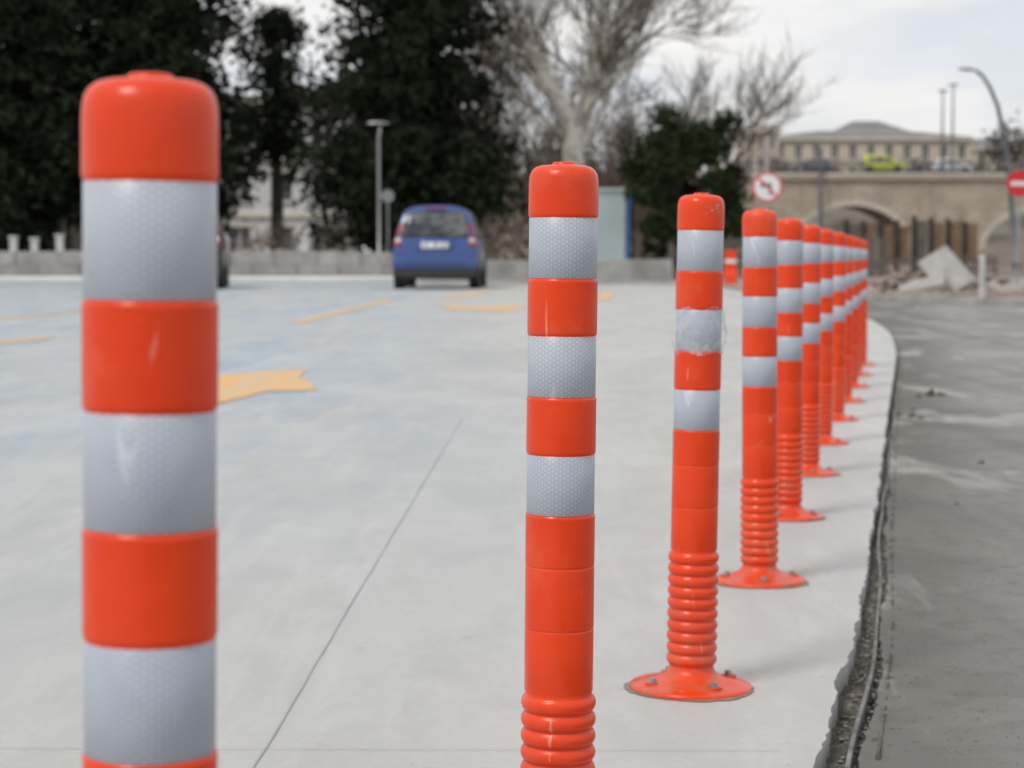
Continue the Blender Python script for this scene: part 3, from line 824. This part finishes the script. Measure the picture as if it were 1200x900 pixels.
# ------------------------------------------------------------------ signs
M_red=simple('sign_red',(.60,.02,.03),(.5,.02,.03),.4,5)
M_wht=simple('sign_white',(.78,.78,.78),(.7,.7,.7),.4,5)
M_sback=simple('sign_back_grey',(.34,.35,.36),(.26,.27,.28),.5,5,.3)
def disc(mb,r,y0,y1,m,seg=40):
    mb.tube([(0,y0,0),(0,y1,0)],r,seg,m)
def ring(mb,r0,r1,y,m,seg=48):
    vs=[];fs=[]
    for k_ in range(seg):
        a=2*math.pi*k_/seg; c,s=math.cos(a),math.sin(a); vs+=[(r0*c,y,r0*s),(r1*c,y,r1*s)]
    for k_ in range(seg):
        a=k_*2;b_=((k_+1)%seg)*2; fs.append((a,a+1,b_+1,b_))
    mb.add(vs,fs,m)
def sign(name,x,y,z,r,kind,ptop):
    e=empty(name,(x,y,0)); p=MB(); p.tube([(0,.05,-.1),(0,.05,ptop)],.03,10); p.obj('pole',M_steel,e)
    s=MB()
    if kind=='noleft':
        disc(s,r,-.004,.008,1); ring(s,r*.84,r*.985,-.007,0)
        def poly(P): s.add([(a*r,-.008,b*r) for a,b in P],[tuple(range(len(P)))],2)
        poly([(.12,-.52),(.27,-.52),(.27,.22),(.12,.07)]); poly([(-.2,.07),(.12,.07),(.27,.22),(-.2,.22)])
        poly([(-.2,-.10),(-.2,.40),(-.52,.145)])
        q=.045; a=.62; s.add([(-a*r-q*r,-.010,a*r-q*r),(-a*r+q*r,-.010,a*r+q*r),(a*r+q*r,-.010,-a*r+q*r),(a*r-q*r,-.010,-a*r-q*r)],[(0,1,2,3)],0)
    elif kind=='back':
        disc(s,r,-.004,.008,3); s.box(-r*.6,r*.6,-.02,-.006,-.02,.02,3)
    else:
        disc(s,r,-.004,.008,0); s.box(-r*.68,r*.68,-.012,-.006,-r*.16,r*.16,1)
    s.add([(.98*r*math.cos(a),.012,.98*r*math.sin(a)) for a in np.linspace(0,6.28,30)[:-1]],[tuple(range(29))],3)
    o=s.obj('sign_face',[M_red,M_wht,M_blk,M_sback],e); o.location=(0,0,z)
sign('no_left_turn_sign',4.47,36,1.86,.27,'noleft',2.75)
sign('no_entry_sign',11.35,46,2.27,.29,'noentry',2.6)
sign('traffic_sign',-3.52,58.2,2.35,.18,'back',2.5)

# ------------------------------------------------------------------ misc structures
M_cab=simple('cabin_panel',(.42,.50,.50),(.35,.42,.43),.6,.8)
M_bpipe=simple('blue_pipe',(.03,.12,.35),(.03,.09,.28),.4,3)
e=empty('site_cabin',(1.9,55,0)); c=MB(); c.box(0,1.15,0,2.2,0,2.38); c.obj('walls',M_cab,e,bevel=.02)
c=MB(); c.box(-.06,1.21,-.06,2.26,2.384,2.47)
for i in range(9): c.box(.04+i*.13,.06+i*.13,-.02,-.003,.05,2.34)
c.obj('roof_and_ribs',M_cab,e)
c=MB(); c.tube([(1.22,-.06,.0),(1.22,-.06,2.0),(1.30,-.10,2.3)],.05,8); c.obj('downpipe',M_bpipe,e)
M_wood=simple('weathered_timber',(.25,.155,.09),(.15,.10,.065),.85,2.5,bmp=.4)
M_woodd=simple('dark_timber',(.035,.028,.022),(.06,.048,.04),.9,3)
M_woodg=simple('grey_timber',(.16,.14,.12),(.10,.085,.075),.9,3)
f=MB(); x=0
e=empty('timber_hoarding',(11.0,68,0))
i=0
while x<4.3:
    h=1.72+random.uniform(-.08,.08); f.box(x+.16,x+.50,0,.04,.45,h,0 if i%4 else 2); f.box(x,x+.14,-.10,.12,-.1,h+.1+random.uniform(-.05,.1),1)
    x+=.56; i+=1
f.obj('panels_and_posts',[M_wood,M_woodd,M_woodg],e)
f=MB(); x=-.6
while x<5.0:
    f.box(x,x+.09,-.6,-.57,-.1,.62+random.uniform(-.06,.06)); x+=.16
f.box(-.6,5,-.565,-.52,.18,.26);f.box(-.6,5,-.565,-.52,.45,.52)
f.obj('picket_rails',M_woodg,e)
f=MB(); x=4.6
while x<11:
    f.box(x,x+.14,60,60.05,-.1,1.15+random.uniform(-.1,.1)); x+=.19
f.box(4.6,11,60.055,60.1,.3,.4); f.obj('wooden_fence',M_woodg)
# rubble
sp=[]
for _ in range(420):
    sp.append((5.6+3.8*random.random(),32.8+random.gauss(0,.9),.03,random.uniform(.02,.11)))
M_rub=simple('rubble',(.33,.25,.20),(.20,.17,.15),.95,6,bmp=.4)
rocks('rubble_pile',sp,M_rub)
sp=[(7.2+random.gauss(0,.55),36+random.gauss(0,.4),.03+abs(random.gauss(0,.14)),random.uniform(.06,.18)) for _ in range(130)]
rocks('rubble_pile',sp,M_rub)
c=MB(); c.box(-.30,.30,-.05,.05,-.42,.42); c.box(-.24,.24,-.058,-.052,-.35,.35)
o=c.obj('broken_concrete_slab',M_kerb,bevel=.015); o.location=(7.45,35.2,.38); o.rotation_euler=(R(-38),R(-30),R(10))
c=MB(); c.box(-.4,.4,-.06,.06,-.2,.2)
o=c.obj('broken_concrete_slab',M_kerb,bevel=.015); o.location=(7.0,35.0,.14); o.rotation_euler=(R(-65),R(-12),R(-20))
def post(x,y,h,r,mat,name):
    mb=MB(); mb.tube([(x,y,-.1),(x,y,h-.02),(x,y,h)],[r,r,r*.7],12); mb.obj(name,mat)
M_pst=simple('dull_white_paint',(.55,.55,.54),(.42,.42,.41),.6,5)
post(6.88,30.0,.66,.045,M_pst,'marker_post')
e=empty('traffic_barrier',(4.75,44.6,0)); c=MB()
vs=[(-.14,-.2,0),(.14,-.2,0),(.14,.2,0),(-.14,.2,0),(-.14,-.16,.25),(.14,-.16,.25),(.14,.16,.25),(-.14,.16,.25),(-.13,-.07,.35),(.13,-.07,.35),(.13,.07,.35),(-.13,.07,.35),(-.12,-.06,.78),(.12,-.06,.78),(.12,.06,.78),(-.12,.06,.78)]
fs=[(12,13,14,15)]
for l in range(3):
    for k_ in range(4): fs.append((l*4+k_,l*4+(k_+1)%4,(l+1)*4+(k_+1)%4,(l+1)*4+k_))
c.add(vs,fs); c.obj('shell',M_or,e,bevel=.02); c=MB(); c.box(-.128,.128,-.074,-.066,.50,.58); c.obj('white_band',M_wht,e)
for (x,y,h) in ((-14.2,58.5,1.15),(-13.6,58.5,1.1),(-12.9,58.6,1.2),(-5.9,58.6,1.1)):
    mb=MB(); mb.box(x-.10,x+.10,y-.1,y+.1,-.1,h); mb.box(x-.13,x+.13,y-.13,y+.13,h+.002,h+.07); mb.obj('stone_gatepost',M_wallw,bevel=.01)
rocks('rubble_pile',[(random.uniform(-8.5,-4.6),58.8+random.gauss(0,.4),.35+abs(random.gauss(0,.28)),random.uniform(.08,.25)) for _ in range(120)],M_rub)
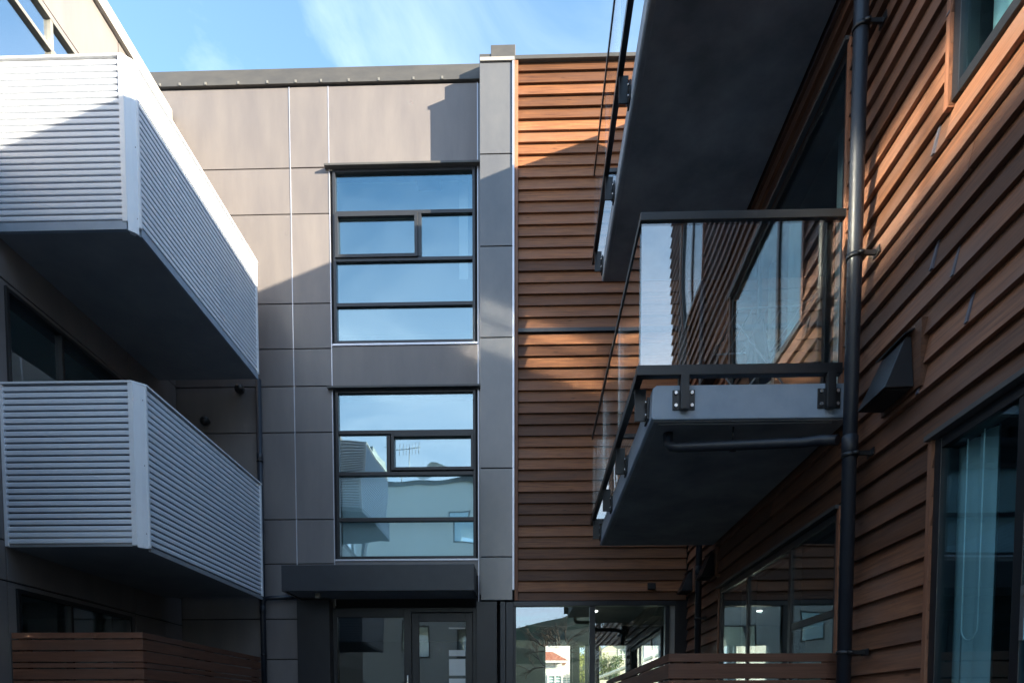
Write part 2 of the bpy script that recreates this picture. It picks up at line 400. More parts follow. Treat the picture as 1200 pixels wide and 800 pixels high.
= = = = =
Filter the data for the string "script" and copy every line that has it.

Continue the Blender Python script for this scene: part 3, from line 824. This part finishes the script. Measure the picture as if it were 1200x900 pixels.
Write part 2 of the bpy script that recreates this picture. It picks up at line 400. More parts follow. Treat the picture as 1200 pixels wide and 800 pixels high.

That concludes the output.